JIS News

A massive public education campaign on copyright issues is to be launched by midyear to sensitise persons about the importance of respecting intellectual property rights in Jamaica.
Commerce, Science and Technology Minister, Phillip Paulwell made the announcement on Tuesday (April 27) while giving the opening address at a two-day conference on the collective management of rights, hosted by the Jamaica Copyright Licensing Agency (JAMCOPY) at the Jamaica Pegasus Hotel in Kingston.
Minister Paulwell said that the initial aspect of the campaign would not involve the heavy hand of the law as a means of compliance, but would try to convince persons that it was important to respect the works of other persons. He added that the campaign would seek to help persons to appreciate the fact that piracy deprived artistes of their means of survival.
The campaign, he said, would not employ traditional strategies such as formal discussion sessions to reach its target audience. “We want to be able to get onto the sidewalks to get the message done in the type of medium and form that the ordinary person would be able to understand and appreciate,” the Commerce Minister pointed out.
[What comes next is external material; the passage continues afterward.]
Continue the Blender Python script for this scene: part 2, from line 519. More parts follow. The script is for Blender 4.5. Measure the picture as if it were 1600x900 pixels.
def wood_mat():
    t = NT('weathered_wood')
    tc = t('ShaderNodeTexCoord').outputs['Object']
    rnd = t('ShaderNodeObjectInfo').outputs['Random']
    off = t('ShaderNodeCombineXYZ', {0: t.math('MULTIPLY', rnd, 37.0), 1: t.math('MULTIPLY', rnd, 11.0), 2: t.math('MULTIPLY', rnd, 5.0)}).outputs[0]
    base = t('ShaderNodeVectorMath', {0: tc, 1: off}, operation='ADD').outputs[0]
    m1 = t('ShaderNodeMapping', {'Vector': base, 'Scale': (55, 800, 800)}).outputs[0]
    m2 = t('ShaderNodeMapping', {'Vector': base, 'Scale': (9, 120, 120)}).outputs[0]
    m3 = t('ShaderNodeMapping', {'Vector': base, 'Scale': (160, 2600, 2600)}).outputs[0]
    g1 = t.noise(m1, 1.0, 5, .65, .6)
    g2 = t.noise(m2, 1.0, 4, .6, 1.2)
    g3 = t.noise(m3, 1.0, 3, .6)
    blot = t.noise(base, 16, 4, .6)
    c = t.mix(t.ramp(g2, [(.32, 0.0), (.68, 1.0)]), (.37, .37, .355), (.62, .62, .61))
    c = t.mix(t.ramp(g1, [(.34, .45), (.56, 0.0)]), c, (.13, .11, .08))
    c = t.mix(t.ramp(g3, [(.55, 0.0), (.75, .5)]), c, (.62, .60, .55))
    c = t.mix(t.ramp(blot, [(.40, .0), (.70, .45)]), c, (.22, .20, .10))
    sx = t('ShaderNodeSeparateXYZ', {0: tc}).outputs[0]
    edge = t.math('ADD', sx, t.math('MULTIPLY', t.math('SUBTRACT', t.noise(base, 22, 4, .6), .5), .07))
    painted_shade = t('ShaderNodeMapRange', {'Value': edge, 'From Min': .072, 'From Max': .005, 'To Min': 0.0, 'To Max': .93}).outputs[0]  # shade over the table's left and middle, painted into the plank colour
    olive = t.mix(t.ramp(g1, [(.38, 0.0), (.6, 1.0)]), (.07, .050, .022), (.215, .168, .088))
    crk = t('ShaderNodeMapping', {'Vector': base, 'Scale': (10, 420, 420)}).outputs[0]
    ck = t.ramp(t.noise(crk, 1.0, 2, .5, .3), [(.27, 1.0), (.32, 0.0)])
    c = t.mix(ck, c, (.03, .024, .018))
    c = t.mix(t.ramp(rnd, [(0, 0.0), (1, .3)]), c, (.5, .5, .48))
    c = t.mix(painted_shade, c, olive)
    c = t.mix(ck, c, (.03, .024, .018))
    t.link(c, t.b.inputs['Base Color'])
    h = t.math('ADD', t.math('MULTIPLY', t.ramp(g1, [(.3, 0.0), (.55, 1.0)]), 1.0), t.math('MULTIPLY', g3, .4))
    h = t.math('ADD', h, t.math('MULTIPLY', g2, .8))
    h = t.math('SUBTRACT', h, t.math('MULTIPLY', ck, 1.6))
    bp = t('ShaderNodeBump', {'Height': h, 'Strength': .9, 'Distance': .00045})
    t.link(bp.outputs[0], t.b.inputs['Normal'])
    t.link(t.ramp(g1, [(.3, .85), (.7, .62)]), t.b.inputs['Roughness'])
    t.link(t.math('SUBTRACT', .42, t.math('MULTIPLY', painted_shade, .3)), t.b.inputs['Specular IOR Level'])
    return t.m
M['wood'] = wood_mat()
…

“We have not been able to reach the grassroots of our country in relation to intellectual property rights,” he added, pointing out that it was quite common for persons to play pirated music in various quarters. In time, the Minister said, the law would have to be enforced and as such, training in this area would be given to the police and the judiciary.
A main target audience would be those persons involved in music piracy and who copy and sell compact discs, he explained. Mr. Paulwell underscored the importance of the entertainment industry to Jamaica’s economy, adding, “every year, millions of dollars worth of revenue is lost through piracy”.
The Minister said that the government would also be giving assistance to JAMCOPY to target the more formal sectors to deal with piracy of textbooks. He pointed out that the government had taken the lead in this regard and had paid over money to JAMCOPY for photocopying.
Minister Paulwell said that the campaign, which would cost approximately $40 million, would be funded chiefly by the World Intellectual Property Office (WIPO) and will last for approximately one year.